Fourth, there must be reconciliation within the GCC, principally Saudi Arabia and the UAE with Qatar. Qatar’s, and to a somewhat lesser extent, Kuwait’s, permissive environment for extremists groups must end. Clear guidelines of what GCC states may and may not do vis a vis non-governmental organizations outside the GCC need to be understood. This applies to Saudi Arabia as well, given the Kingdom’s history of supporting Wahabi and Salafist religious establishments around the world. The GCC must adopt and project a clear policy and plan for confronting and defeating Islamist extremism in the region and throughout the Middle East if it is to maintain the moderate image it has sought.
That will also mean allowing for certain forms of non-violent political opposition, a neuralgic problem for GCC and other Arab countries. That raises a potentially serious problem for the GCC and a fifth area for action. How far can GCC states realistically be expected to go to allow greater freedom of expression, respect for human rights and civil society institutions?
If GCC states – and Arab governments at large – are to address some of the underlying causes of extremism in their midst then they must be willing to consider taking steps, however slowly and incrementally, to provide some measure of greater political and economic space to their populations. Such an internal dialog must start with their own populations, however farfetched that might appear at the moment.
Also, the GCC and the US must have a frank and honest conversation about the latter’s support of democratization. Such a conversation must be based on realism. The US must recognize that in the current political/security environment, none of the GCC states is likely to become a democracy in the next 15 years, and probably much longer.
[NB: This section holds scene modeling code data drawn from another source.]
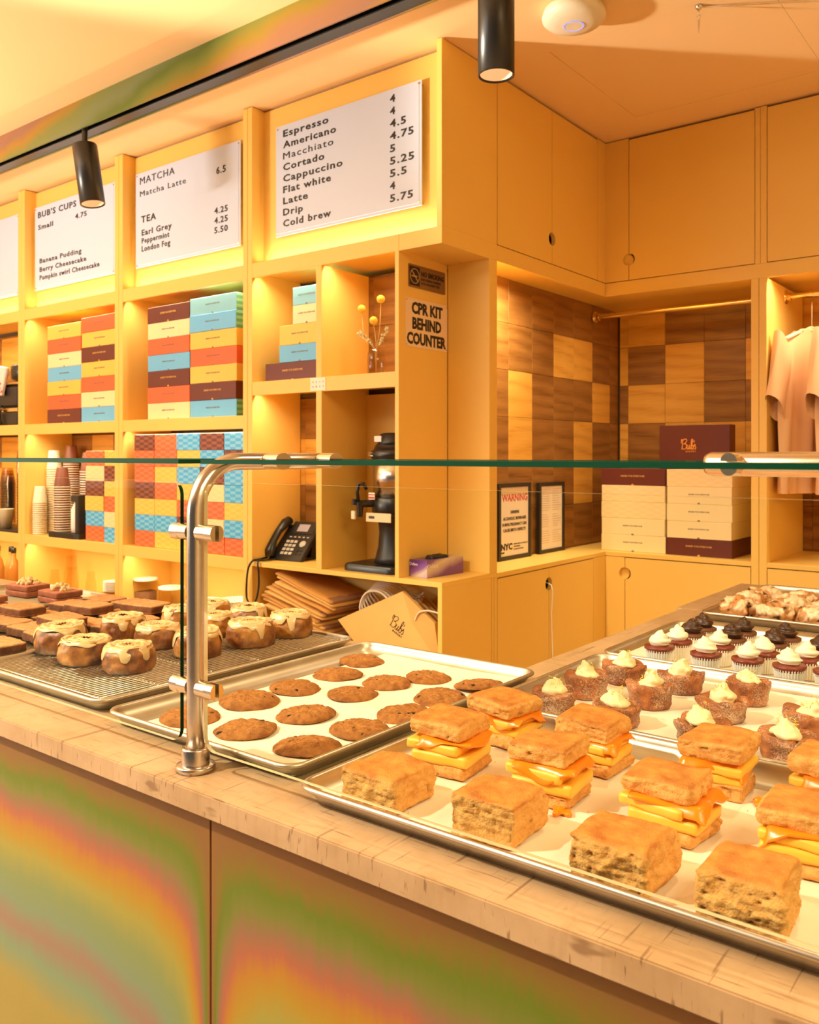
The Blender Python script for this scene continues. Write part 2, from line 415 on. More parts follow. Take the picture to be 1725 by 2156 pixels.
def glass(name, tint=(0.97, 0.995, 0.975), refl=0.9):
    m = NT(name); g = m.new('ShaderNodeBsdfGlossy'); g.inputs['Roughness'].default_value = 0.02; g.inputs[0].default_value = (1, 1, 1, 1)
    t = m.new('ShaderNodeBsdfTransparent'); t.inputs[0].default_value = (*tint, 1)
    fr = m.new('ShaderNodeFresnel'); fr.inputs[0].default_value = 1.45; ge = m.new('ShaderNodeNewGeometry'); mx = m.new('ShaderNodeMixShader')
    m.l(m.math('MULTIPLY', m.math('MULTIPLY', fr.outputs[0], refl), m.math('SUBTRACT', 1.0, ge.outputs['Backfacing'])), mx.inputs[0]); m.l(t.outputs[0], mx.inputs[1]); m.l(g.outputs[0], mx.inputs[2]); m.l(mx.outputs[0], m.out.inputs[0])
    m.n.remove(m.b); return m.m
M['glass'] = glass('clear_glass', refl=0.18); M['glass_jar'] = glass('thin_clear_glass', (0.93, 0.90, 0.82)); M['clear_plastic'] = glass('clear_plastic', (0.90, 0.84, 0.72), 1.0)
m = NT('green_glass_edge'); m.base((0.005, 0.055, 0.028)).set(0.4, spec=0.08); M['edge'] = m.m
m = NT('light_painted_glass_edge'); m.base((0.70, 0.66, 0.42)).set(0.12, spec=0.9); m.b.inputs['Transmission Weight'].default_value = 0.35; M['edge_lit'] = m.m  # lighter copy of the edge, with the light on it painted into the colour

# ---------------------------------------------------------------- text
_tx = {}
def text_mesh(s, size, mat, bold=0.0, sx=1.0, align='LEFT', spacing=1.0, ext=0.0004, res=2):
    k = (s, size, mat.name, bold, sx, align, spacing, ext)
    if k in _tx: return _tx[k]
    cu = bpy.data.curves.new('txt', 'FONT'); cu.body = s; cu.size = size; cu.offset = bold * size; cu.extrude = ext; cu.align_x = align
    cu.space_character = spacing; cu.resolution_u = res
    o = bpy.data.objects.new('txt', cu); C.objects.link(o)
    me = bpy.data.meshes.new_from_object(o.evaluated_get(bpy.context.evaluated_depsgraph_get()))
    bpy.data.objects.remove(o); bpy.data.curves.remove(cu)
    me.name = 'lettering'; me.transform(Matrix.Diagonal((sx, 1, 1, 1))); me.materials.clear(); me.materials.append(mat)
    _tx[k] = me; return me
R_FRONT = (math.pi / 2, 0, 0)              # reads on a face that looks toward -Y
R_SIDE = (math.pi / 2, 0, math.pi / 2)      # reads on a face that looks toward +X
def put_text(parent, s, size, loc, mat, rot=R_FRONT, name='lettering', **kw):
    me = text_mesh(s, size, mat, **kw); o = bpy.data.objects.new(name, me); C.objects.link(o); o.parent = parent
    off = Vector(); p = parent
    while p is not None: off += p.location; p = p.parent
    o.location = Vector(loc) - off; o.rotation_euler = rot; return o
# ================================================================ room shell
CEIL = 2.80
def struct(name, mb, mat, parent=None): return mb.build(name, mat, parent, kind='structure' if parent is None else None)
struct('floor', MB().box(-7, 3, -3.6, 4.5, -0.1, 0), M['floor'])
ce = MB()
ax0, ax1, ay0, ay1 = -1.510, -0.765, 2.750, 3.507
ce.box(-7, ax0, -3.6, 4.5, CEIL, CEIL + 0.06).box(ax1, 3, -3.6, 4.5, CEIL, CEIL + 0.06).box(ax0, ax1, -3.6, ay0, CEIL, CEIL + 0.06).box(ax0, ax1, ay1, 4.5, CEIL, CEIL + 0.06)
ceiling = struct('ceiling', ce, M['ceil'])
MB().box(ax0 + .0015, ax1 - .0015, ay0 + .0015, ay1 - .0015, CEIL + .0005, CEIL + 0.02).build('access_panel', M['ceil'], ceiling)
struct('wall_back', MB().box(-7, 3, 4.42, 4.52, 0, CEIL), M['wallp'])
struct('wall_left', MB().box(-7.1, -7, -3.6, 4.42, 0, CEIL), M['wallp'])
struct('wall_right', MB().box(3, 3.1, -3.6, 4.52, 0, CEIL), M['wallp'])

# ceiling fascia with the recessed track
fas = thing('ceiling_fascia', 'rainbow film fascia channel running along the ceiling above the counter', 'fascia', (-3.0, 1.995, CEIL))
FX0, FX1 = -6.9, 2.9
MB().box(FX0, FX1, 1.949, 1.957, 2.683, CEIL, 0.001).build('front_panel', M['film_beam'], fas, label='iridescent pink, green and gold film face')
MB().box(FX0, FX1, 2.034, 2.042, 2.683, CEIL, 0.001).build('rear_panel', M['film_beam'], fas)
MB().box(FX0, FX1, 1.985, 2.033, 2.686, 2.690).build('soffit_plate', M['black_metal'], fas, label='dark underside of the fascia')
MB().box(FX0, FX1, 1.958, 2.033, 2.715, CEIL - 0.001).build('track_channel', M['black_metal'], fas, label='black recessed lighting track')
MB().box(FX0, FX1, 1.962, 1.966, 2.703, 2.7155).box(FX0, FX1, 1.978, 1.982, 2.703, 2.7155).build('track_rail', M['black_metal'], fas)

def spot_head(loc, label, tilt, zbot):
    """cylindrical head hung on a short stem from the track; origin at the stem's top"""
    t = thing('track_spotlight', label, 'spotlight', loc, 0, 'black cylinder spotlights on the track')
    L = 0.245; r = 0.049; zt = -0.095
    a = Matrix.Rotation(tilt[0], 4, 'X') @ Matrix.Rotation(tilt[1], 4, 'Y')
    st = MB().cyl((0, 0, 0.0), (0, 0, zt + 0.004), 0.012, n=16); link('stem', st.mesh('stem', M['black_metal']), t, loc=(0, 0, 0))
    b = MB(); b.lathe([(r - 0.006, -0.002), (r - 0.001, 0.0), (r, -0.004), (r, -L), (r - 0.004, -L - 0.001), (r - 0.005, -L + 0.03)], n=40, caps=(False, False))
    b.lathe([(0.0005, 0.0), (r - 0.006, -0.002)], n=40, caps=(False, False))
    body = link('housing', b.mesh('housing', M['black_metal']), t, loc=(0, 0, zt)); body.rotation_euler = a.to_euler()
    rf = MB().lathe([(r - 0.006, -L + 0.004), (0.030, -L + 0.055), (0.0005, -L + 0.060)], n=40, caps=(False, False))
    rr = link('reflector', rf.mesh('reflector', M['lens']), t, loc=(0, 0, zt), label='glowing peach reflector'); rr.rotation_euler = a.to_euler()
    return t, a, Vector(loc) + Vector((0, 0, zt)), L
SPOTS = [(-3.216, (math.radians(3), math.radians(-9)), 'tilted black cylinder spotlight hanging in front of the second menu board from the left'),
         (-1.243, (0, 0), 'large vertical black cylinder spotlight at the top, its peach reflector showing')]
for x, tl, lb in SPOTS:
    t, a, p, L = spot_head((x, 1.972, 2.715), lb, tl, 2.385)
    dv = (a.to_3x3() @ Vector((0, 0, -1)))
    q = p + dv * (L + 0.02)
    lamp('spot_light', 'SPOT', q, 14, WARM, 0.03, target=q + dv, spot=70, blend=0.8)
# the rest of the track (outside the frame) lights the trays from behind
for x in (-0.35, 0.75):
    lamp('spot_light', 'SPOT', (x, 1.995, 2.36), 26, (1.0, 0.76, 0.44), 0.04, target=(x - 0.1, 1.35, 0.9), spot=80, blend=0.7)

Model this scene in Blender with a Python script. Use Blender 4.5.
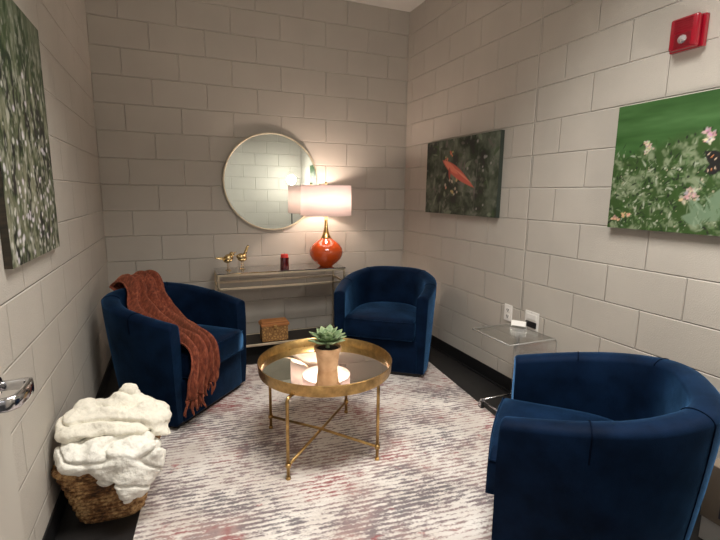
import bpy, bmesh, math, random
import numpy as np
from mathutils import Vector, Matrix, noise
random.seed(7); rng = np.random.default_rng(5)
PI = math.pi
sc = bpy.context.scene
for o in list(bpy.data.objects): bpy.data.objects.remove(o)
C = sc.collection

# ------------------------------------------------------------------ camera, world, light, exposure
U = 0.2032                       # one block course
W = 2.65                         # room width
FY = -4.0                        # inner face of the front wall
H = 15 * U                       # ceiling height
cam = bpy.data.cameras.new('camera'); co = bpy.data.objects.new('camera', cam); C.objects.link(co)
cam.sensor_width = 36; cam.lens = 448.26 / 720 * 36; cam.clip_start = 0.02
yaw, pitch, roll = 0.39166, 0.16923, 0.01149
fwd = Vector((math.sin(yaw)*math.cos(pitch), math.cos(yaw)*math.cos(pitch), -math.sin(pitch)))
rt = Vector((math.cos(yaw), -math.sin(yaw), 0)); up = rt.cross(fwd)
r2 = rt*math.cos(roll) + up*math.sin(roll); u2 = up*math.cos(roll) - rt*math.sin(roll)
m = Matrix((r2, u2, -fwd)).transposed().to_4x4(); m.translation = Vector((-2.1329, -4.0216, 1.3764))
co.matrix_world = m; sc.camera = co
LAMP_W, GLOBE_E, HALL_FILL_W, FILL_W = 11.0, 75, 22.0, 34.0
w = bpy.data.worlds.new('world'); sc.world = w; w.use_nodes = True
w.node_tree.nodes['Background'].inputs[0].default_value = (0.90, 0.92, 1.0, 1)
w.node_tree.nodes['Background'].inputs[1].default_value = 0.5
sc.view_settings.view_transform = 'Standard'; sc.view_settings.look = 'None'
sc.view_settings.gamma = 1; sc.view_settings.use_curve_mapping = False
sc.view_settings.exposure = 0.46
def area(name, loc, size, watts, col, rot=(0, 0, 0)):
    l = bpy.data.lights.new(name, 'AREA'); l.shape = 'RECTANGLE'; l.size, l.size_y = size
    l.energy = watts; l.color = col
    o = bpy.data.objects.new(name, l); C.objects.link(o); o.location = loc; o.rotation_euler = rot
    return o
# unseen fill light added in the corridor behind the camera to lift brightness
area('corridor_fill', (-2.1, -5.1, 2.6), (1.3, 0.9), HALL_FILL_W, (1.0, 0.97, 0.92), (-0.5, 0, 0))
# added fill light under the ceiling over the front half, no fixture known
fill_l = area('ceiling_fill_light', (-1.35, -2.7, H - 0.03), (1.2, 0.6), FILL_W, (1.0, 0.96, 0.90))

fill_l.data.spread = math.radians(120)

# ------------------------------------------------------------------ helpers
def link(o, parent=None):
    C.objects.link(o)
    if parent: o.parent = parent
    return o
def obj(name, bm, mat, parent=None, smooth=False, loc=(0, 0, 0), rot=0):
    me = bpy.data.meshes.new(name); bmesh.ops.recalc_face_normals(bm, faces=bm.faces); bm.to_mesh(me); bm.free()
    me.materials.append(mat)
    if smooth:
        for p in me.polygons: p.use_smooth = True
    o = bpy.data.objects.new(name, me); o.location = loc; o.rotation_euler = (0, 0, rot)
    return link(o, parent)
def autosmooth(o, ang=0.7):
    me = o.data
    for p in me.polygons: p.use_smooth = True
    bm = bmesh.new(); bm.from_mesh(me)
    for e in bm.edges:
        if len(e.link_faces) == 2 and e.calc_face_angle(0) > ang: e.smooth = False
    bm.to_mesh(me); bm.free()
def thing(name, label, cat, loc=(0, 0, 0), rot=0, group=None):
    o = bpy.data.objects.new(name, None); o.empty_display_size = 0.1
    o.location = loc; o.rotation_euler = (0, 0, rot); link(o)
    return tag(o, label, cat, group)
def tag(o, label, cat, group=None):
    o['label'] = label; o['category'] = cat
    if group: o['group'] = group
    return o
def struct(o): o['kind'] = 'structure'; return o
def add_box(bm, lo, hi, bev=0, seg=2, mat=None):
    r = bmesh.ops.create_cube(bm, size=1)
    vs = r['verts']
    for v in vs:
        v.co = Vector([lo[i] + (v.co[i] + .5) * (hi[i] - lo[i]) for i in range(3)])
    if bev:
        es = list({e for v in vs for e in v.link_edges})
        rr = bmesh.ops.bevel(bm, geom=es, offset=bev, segments=seg, affect='EDGES', profile=0.5)
        vs = list({v for v in rr['verts']} | {v for v in vs if v.is_valid})
    if mat is not None:
        for v in vs: v.co = mat @ v.co
    return vs
def box(lo, hi, bev=0, seg=2, mat=None):
    bm = bmesh.new(); add_box(bm, lo, hi, bev, seg, mat); return bm
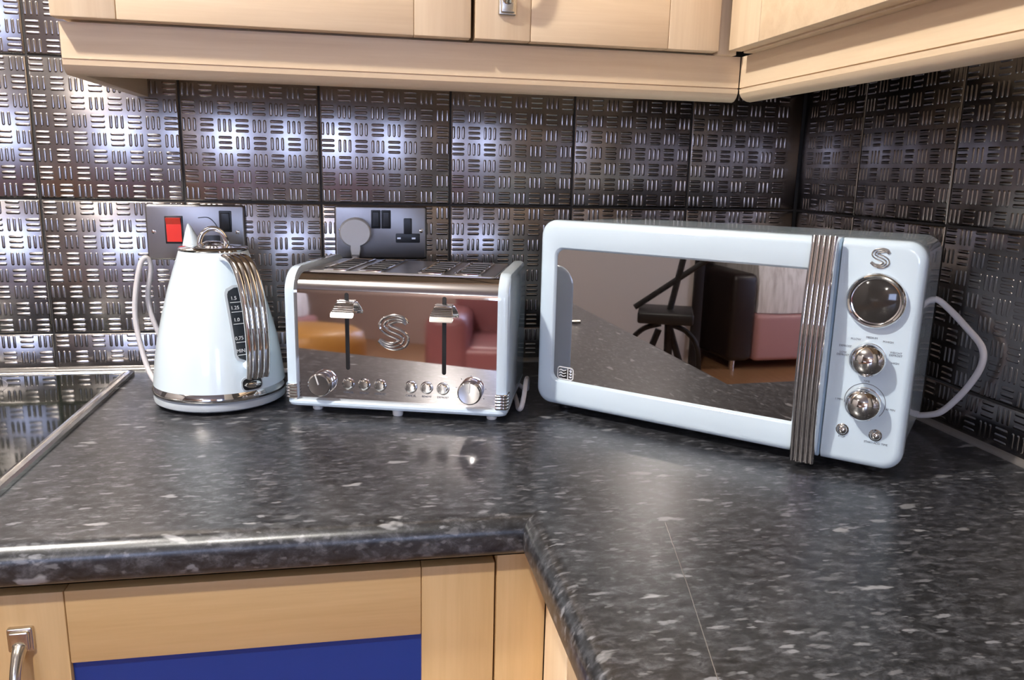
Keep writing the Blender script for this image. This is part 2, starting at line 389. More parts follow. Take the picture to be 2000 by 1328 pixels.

GCC states will certainly balk at any opening in their political systems in the face of so many external threats.
However, a vigorous and determined strategy of action to defeat IS as suggested above simultaneously coupled with clear, modest steps toward relaxing restrictions on peaceful citizen activities and speech can drive home the message that citizens have far more attractive options available than the empty, dead-end promises of the Islamic State. Concurrently directing greater investment toward their individual publics and internal development, as many of the GCC states have already begun, will also boost public confidence in their non-elected (for the time being) leaders, who nevertheless seek to take their interests to heart.
A Strategy for the Future: Hope for Arab Youth, Partnership with the Non-Muslim Nations
Defeating the Islamic State and more especially the ideology that drives it will take several years, according to President Obama. The GCC states’ role in that effort may take even longer. It means not only “degrading and defeating” IS, as Mr. Obama has called for, but also replacing it. There must be no vacuum for an Islamic State version 2.0.
Ultimately, the GCC and their Arab brother nations must find an alternative to the nihilistic, dead-end ideology of IS, Al Qaida and all the other Islamist extremists. It must be one that can rally increasing numbers of Arab youth feeling hopeless about their futures and disenfranchised from the levers of government and society necessary for change. It also must be an option that draws the non-Muslim community of nations to their side as partners and fully integrates the GCC and the Arab world into the international community.
Charting that course may be the GCC’s biggest long-term challenge.